**MATERIAL:**

+ + + + + + +

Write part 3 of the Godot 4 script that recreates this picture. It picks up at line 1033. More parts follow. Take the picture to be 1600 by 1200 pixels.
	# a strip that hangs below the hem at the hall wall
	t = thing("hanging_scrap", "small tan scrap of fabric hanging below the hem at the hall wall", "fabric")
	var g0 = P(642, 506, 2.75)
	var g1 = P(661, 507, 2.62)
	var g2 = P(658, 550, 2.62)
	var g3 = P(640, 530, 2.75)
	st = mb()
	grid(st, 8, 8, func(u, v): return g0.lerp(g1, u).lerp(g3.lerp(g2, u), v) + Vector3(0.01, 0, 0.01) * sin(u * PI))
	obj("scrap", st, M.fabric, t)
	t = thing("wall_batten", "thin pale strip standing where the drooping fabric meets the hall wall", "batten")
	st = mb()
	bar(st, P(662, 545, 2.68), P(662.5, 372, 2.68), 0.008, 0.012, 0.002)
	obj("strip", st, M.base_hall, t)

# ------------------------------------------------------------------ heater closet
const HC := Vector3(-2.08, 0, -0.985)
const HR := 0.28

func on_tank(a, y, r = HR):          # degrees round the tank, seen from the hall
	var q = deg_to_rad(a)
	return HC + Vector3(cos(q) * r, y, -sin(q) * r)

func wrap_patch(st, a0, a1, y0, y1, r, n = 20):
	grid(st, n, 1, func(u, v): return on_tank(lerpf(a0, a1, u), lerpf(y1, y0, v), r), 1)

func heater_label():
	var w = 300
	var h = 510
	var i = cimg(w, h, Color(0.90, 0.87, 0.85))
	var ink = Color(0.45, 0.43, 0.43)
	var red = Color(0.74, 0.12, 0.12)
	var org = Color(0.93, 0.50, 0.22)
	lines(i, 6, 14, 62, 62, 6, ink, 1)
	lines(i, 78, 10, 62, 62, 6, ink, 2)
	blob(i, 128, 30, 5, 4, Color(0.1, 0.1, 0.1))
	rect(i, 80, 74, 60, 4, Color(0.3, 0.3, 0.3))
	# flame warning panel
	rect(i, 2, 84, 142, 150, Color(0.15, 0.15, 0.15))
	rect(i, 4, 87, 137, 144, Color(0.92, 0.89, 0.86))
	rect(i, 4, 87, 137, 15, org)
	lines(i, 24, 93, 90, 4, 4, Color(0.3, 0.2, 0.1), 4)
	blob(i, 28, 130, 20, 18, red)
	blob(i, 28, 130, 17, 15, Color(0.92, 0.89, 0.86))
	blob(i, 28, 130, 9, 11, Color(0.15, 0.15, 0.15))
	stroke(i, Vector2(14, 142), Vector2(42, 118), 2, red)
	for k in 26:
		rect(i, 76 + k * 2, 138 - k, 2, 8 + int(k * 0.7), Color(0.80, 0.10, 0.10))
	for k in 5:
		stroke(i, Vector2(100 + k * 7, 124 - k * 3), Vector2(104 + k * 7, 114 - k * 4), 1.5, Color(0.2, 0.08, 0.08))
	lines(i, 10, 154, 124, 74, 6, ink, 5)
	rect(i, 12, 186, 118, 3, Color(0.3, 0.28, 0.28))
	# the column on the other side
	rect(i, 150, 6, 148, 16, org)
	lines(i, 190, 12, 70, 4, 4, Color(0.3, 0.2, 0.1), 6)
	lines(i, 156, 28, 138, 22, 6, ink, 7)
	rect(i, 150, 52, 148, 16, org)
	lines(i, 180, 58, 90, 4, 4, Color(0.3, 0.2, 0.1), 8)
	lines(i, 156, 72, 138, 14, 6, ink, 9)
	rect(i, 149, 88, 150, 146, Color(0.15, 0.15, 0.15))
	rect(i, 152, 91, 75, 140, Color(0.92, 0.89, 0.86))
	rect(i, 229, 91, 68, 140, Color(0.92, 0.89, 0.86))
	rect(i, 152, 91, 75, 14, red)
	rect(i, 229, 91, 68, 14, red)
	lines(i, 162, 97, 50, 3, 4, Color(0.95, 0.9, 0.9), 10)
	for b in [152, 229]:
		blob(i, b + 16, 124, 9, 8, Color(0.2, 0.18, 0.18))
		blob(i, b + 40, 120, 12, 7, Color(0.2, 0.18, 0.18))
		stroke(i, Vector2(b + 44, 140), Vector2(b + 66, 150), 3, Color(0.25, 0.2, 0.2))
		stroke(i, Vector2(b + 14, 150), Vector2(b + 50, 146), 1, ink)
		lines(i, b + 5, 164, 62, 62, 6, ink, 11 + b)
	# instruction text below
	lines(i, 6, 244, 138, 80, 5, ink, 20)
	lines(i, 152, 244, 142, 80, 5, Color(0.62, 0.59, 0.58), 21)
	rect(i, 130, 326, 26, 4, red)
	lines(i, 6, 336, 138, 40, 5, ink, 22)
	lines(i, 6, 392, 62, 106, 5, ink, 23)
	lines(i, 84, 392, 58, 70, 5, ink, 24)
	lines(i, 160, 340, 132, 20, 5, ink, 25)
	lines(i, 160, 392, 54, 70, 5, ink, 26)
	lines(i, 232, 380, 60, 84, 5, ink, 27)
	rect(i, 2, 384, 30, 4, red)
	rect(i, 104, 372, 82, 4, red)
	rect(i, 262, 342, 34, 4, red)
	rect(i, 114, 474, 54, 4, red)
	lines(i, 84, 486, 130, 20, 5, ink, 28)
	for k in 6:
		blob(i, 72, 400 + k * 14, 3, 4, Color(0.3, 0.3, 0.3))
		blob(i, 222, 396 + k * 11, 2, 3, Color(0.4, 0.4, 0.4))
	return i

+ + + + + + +

**DIRECTIVE:** Write out the listing's lines exactly, from its first line through the line that contains "grid(st, n, 1, func(u, v): return", and stop there.

**TASK ANSWER:**
Write part 3 of the Godot 4 script that recreates this picture. It picks up at line 1033. More parts follow. Take the picture to be 1600 by 1200 pixels.
	# a strip that hangs below the hem at the hall wall
	t = thing("hanging_scrap", "small tan scrap of fabric hanging below the hem at the hall wall", "fabric")
	var g0 = P(642, 506, 2.75)
	var g1 = P(661, 507, 2.62)
	var g2 = P(658, 550, 2.62)
	var g3 = P(640, 530, 2.75)
	st = mb()
	grid(st, 8, 8, func(u, v): return g0.lerp(g1, u).lerp(g3.lerp(g2, u), v) + Vector3(0.01, 0, 0.01) * sin(u * PI))
	obj("scrap", st, M.fabric, t)
	t = thing("wall_batten", "thin pale strip standing where the drooping fabric meets the hall wall", "batten")
	st = mb()
	bar(st, P(662, 545, 2.68), P(662.5, 372, 2.68), 0.008, 0.012, 0.002)
	obj("strip", st, M.base_hall, t)

# ------------------------------------------------------------------ heater closet
const HC := Vector3(-2.08, 0, -0.985)
const HR := 0.28

func on_tank(a, y, r = HR):          # degrees round the tank, seen from the hall
	var q = deg_to_rad(a)
	return HC + Vector3(cos(q) * r, y, -sin(q) * r)

func wrap_patch(st, a0, a1, y0, y1, r, n = 20):
	grid(st, n, 1, func(u, v): return on_tank(lerpf(a0, a1, u), lerpf(y1, y0, v), r), 1)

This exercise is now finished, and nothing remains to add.